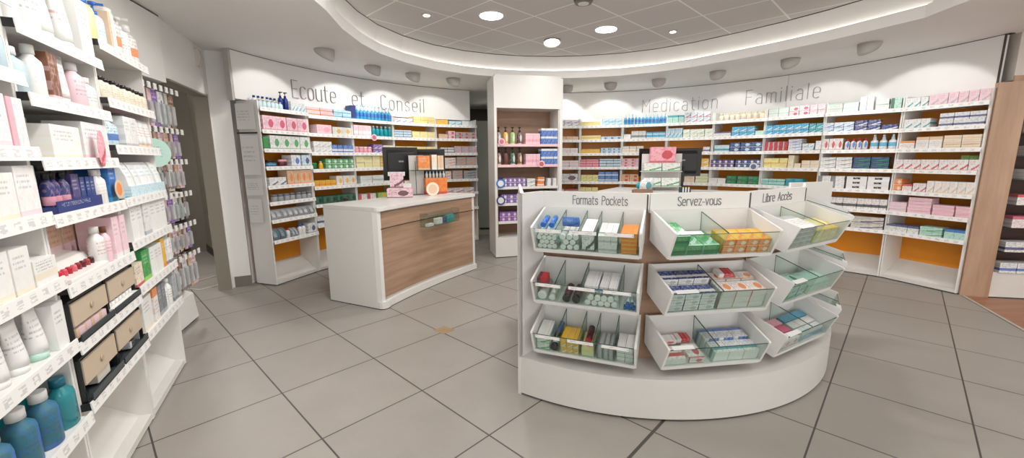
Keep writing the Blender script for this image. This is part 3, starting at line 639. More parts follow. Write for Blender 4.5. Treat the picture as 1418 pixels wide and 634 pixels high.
# room behind the doorway
F3, W3 = frame((-4.8, 6.3), (-3.22, 4.72))
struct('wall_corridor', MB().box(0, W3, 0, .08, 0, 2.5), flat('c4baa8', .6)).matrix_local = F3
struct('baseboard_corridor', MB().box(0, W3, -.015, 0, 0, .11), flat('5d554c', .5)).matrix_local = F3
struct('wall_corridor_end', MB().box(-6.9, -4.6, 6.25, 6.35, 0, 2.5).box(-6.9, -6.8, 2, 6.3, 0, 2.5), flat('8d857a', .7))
b = MB().lathe([(.012, -.003), (.012, .003)], seg=8); b.xf(Matrix.Rotation(pi / 2, 4, 'X'))
for i, (x, z) in enumerate([(W3 - .35, 1.62), (W3 - .5, 1.38), (W3 - .62, 1.1), (W3 - .3, .95), (W3 - .22, .68)]):
    ob('wall_hook', MB().box(-.012, .012, -.02, 0, -.04, .04).mesh('wall_hook', flat('4a443c', .5)), M=F3 @ Matrix.Translation((x, 0, z)), label=['small dark hook, highest on the beige wall through the doorway', 'dark hook second from top on the beige doorway wall', 'dark hook third from top on the beige doorway wall', 'dark hook fourth from top on the beige doorway wall', 'lowest dark hook on the beige doorway wall'][i], cat='hook')
o = ob('wall_heater', None, M=F3 @ Matrix.Translation((W3 - 1.15, -.09, .22)), label='cream panel heater low on the beige wall beyond the doorway', cat='heater')
part('panel', MB().box(0, .5, 0, .06, 0, .45), flat('cdc6b6', .4), o, bev=.01); part('bracket', MB().box(.1, .14, .06, .09, .1, .35), flat('8a8376', .5), o); part('bracket', MB().box(.36, .4, .06, .09, .1, .35), flat('8a8376', .5), o)
b = MB(); import itertools
pts = [(-3.38, 4.75, .008), (-3.42, 4.6, .006), (-3.33, 4.45, .006), (-3.42, 4.3, .006), (-3.6, 4.35, .006), (-3.7, 4.6, .006), (-3.6, 4.9, .006), (-3.75, 5.1, .006), (-3.85, 5.15, .05)]
ob('floor_cable', b.tube(pts, .006, 6).mesh('floor_cable', flat('d8d4cb', .5)), label='white cable curling over the floor inside the doorway', cat='cable')
NAMES['c'] = 'stock_box'
# dark storage rack seen through the doorway
Fc, Wc = frame((-4.62, 4.78), (-4.24, 5.28))
o = ob('storage_rack', None, M=Fc, label='dark storage rack in the shade beyond the doorway', cat='rack')
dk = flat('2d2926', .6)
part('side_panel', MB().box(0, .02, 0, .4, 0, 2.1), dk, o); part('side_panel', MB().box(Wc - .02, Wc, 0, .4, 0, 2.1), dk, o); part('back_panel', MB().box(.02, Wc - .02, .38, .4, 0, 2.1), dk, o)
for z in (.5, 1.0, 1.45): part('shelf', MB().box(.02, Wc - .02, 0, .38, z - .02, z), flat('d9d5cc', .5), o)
place_rows(Fc, Wc, 1.45, 'rack beyond doorway', [(.1, .9, 5, 1, .09, 'c', 'e/r/k:left', 'small cream carton')])
place_rows(Fc, Wc, 1.0, 'rack beyond doorway middle shelf', [(.1, .45, 1, 1, .3, 'k', 'h/e/x:none', 'bulky beige sack'), (.55, .9, 1, 1, .28, 'k', 'w/h/x:none', 'bulky white sack')], depth=.25)
place_rows(Fc, Wc, .5, 'rack beyond doorway low shelf', [(.1, .6, 1, 1, .25, 'c', 'd/n/x:left', 'brown stock box')], depth=.25)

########

Quote all the lines above exactly as given. Do not include the pictures.

SOLUTION TO THIS PROBLEM:
Keep writing the Blender script for this image. This is part 3, starting at line 639. More parts follow. Write for Blender 4.5. Treat the picture as 1418 pixels wide and 634 pixels high.
# room behind the doorway
F3, W3 = frame((-4.8, 6.3), (-3.22, 4.72))
struct('wall_corridor', MB().box(0, W3, 0, .08, 0, 2.5), flat('c4baa8', .6)).matrix_local = F3
struct('baseboard_corridor', MB().box(0, W3, -.015, 0, 0, .11), flat('5d554c', .5)).matrix_local = F3
struct('wall_corridor_end', MB().box(-6.9, -4.6, 6.25, 6.35, 0, 2.5).box(-6.9, -6.8, 2, 6.3, 0, 2.5), flat('8d857a', .7))
b = MB().lathe([(.012, -.003), (.012, .003)], seg=8); b.xf(Matrix.Rotation(pi / 2, 4, 'X'))
for i, (x, z) in enumerate([(W3 - .35, 1.62), (W3 - .5, 1.38), (W3 - .62, 1.1), (W3 - .3, .95), (W3 - .22, .68)]):
    ob('wall_hook', MB().box(-.012, .012, -.02, 0, -.04, .04).mesh('wall_hook', flat('4a443c', .5)), M=F3 @ Matrix.Translation((x, 0, z)), label=['small dark hook, highest on the beige wall through the doorway', 'dark hook second from top on the beige doorway wall', 'dark hook third from top on the beige doorway wall', 'dark hook fourth from top on the beige doorway wall', 'lowest dark hook on the beige doorway wall'][i], cat='hook')
o = ob('wall_heater', None, M=F3 @ Matrix.Translation((W3 - 1.15, -.09, .22)), label='cream panel heater low on the beige wall beyond the doorway', cat='heater')
part('panel', MB().box(0, .5, 0, .06, 0, .45), flat('cdc6b6', .4), o, bev=.01); part('bracket', MB().box(.1, .14, .06, .09, .1, .35), flat('8a8376', .5), o); part('bracket', MB().box(.36, .4, .06, .09, .1, .35), flat('8a8376', .5), o)
b = MB(); import itertools
pts = [(-3.38, 4.75, .008), (-3.42, 4.6, .006), (-3.33, 4.45, .006), (-3.42, 4.3, .006), (-3.6, 4.35, .006), (-3.7, 4.6, .006), (-3.6, 4.9, .006), (-3.75, 5.1, .006), (-3.85, 5.15, .05)]
ob('floor_cable', b.tube(pts, .006, 6).mesh('floor_cable', flat('d8d4cb', .5)), label='white cable curling over the floor inside the doorway', cat='cable')
NAMES['c'] = 'stock_box'
# dark storage rack seen through the doorway
Fc, Wc = frame((-4.62, 4.78), (-4.24, 5.28))
o = ob('storage_rack', None, M=Fc, label='dark storage rack in the shade beyond the doorway', cat='rack')
dk = flat('2d2926', .6)
part('side_panel', MB().box(0, .02, 0, .4, 0, 2.1), dk, o); part('side_panel', MB().box(Wc - .02, Wc, 0, .4, 0, 2.1), dk, o); part('back_panel', MB().box(.02, Wc - .02, .38, .4, 0, 2.1), dk, o)
for z in (.5, 1.0, 1.45): part('shelf', MB().box(.02, Wc - .02, 0, .38, z - .02, z), flat('d9d5cc', .5), o)
place_rows(Fc, Wc, 1.45, 'rack beyond doorway', [(.1, .9, 5, 1, .09, 'c', 'e/r/k:left', 'small cream carton')])
place_rows(Fc, Wc, 1.0, 'rack beyond doorway middle shelf', [(.1, .45, 1, 1, .3, 'k', 'h/e/x:none', 'bulky beige sack'), (.55, .9, 1, 1, .28, 'k', 'w/h/x:none', 'bulky white sack')], depth=.25)
place_rows(Fc, Wc, .5, 'rack beyond doorway low shelf', [(.1, .6, 1, 1, .25, 'c', 'd/n/x:left', 'brown stock box')], depth=.25)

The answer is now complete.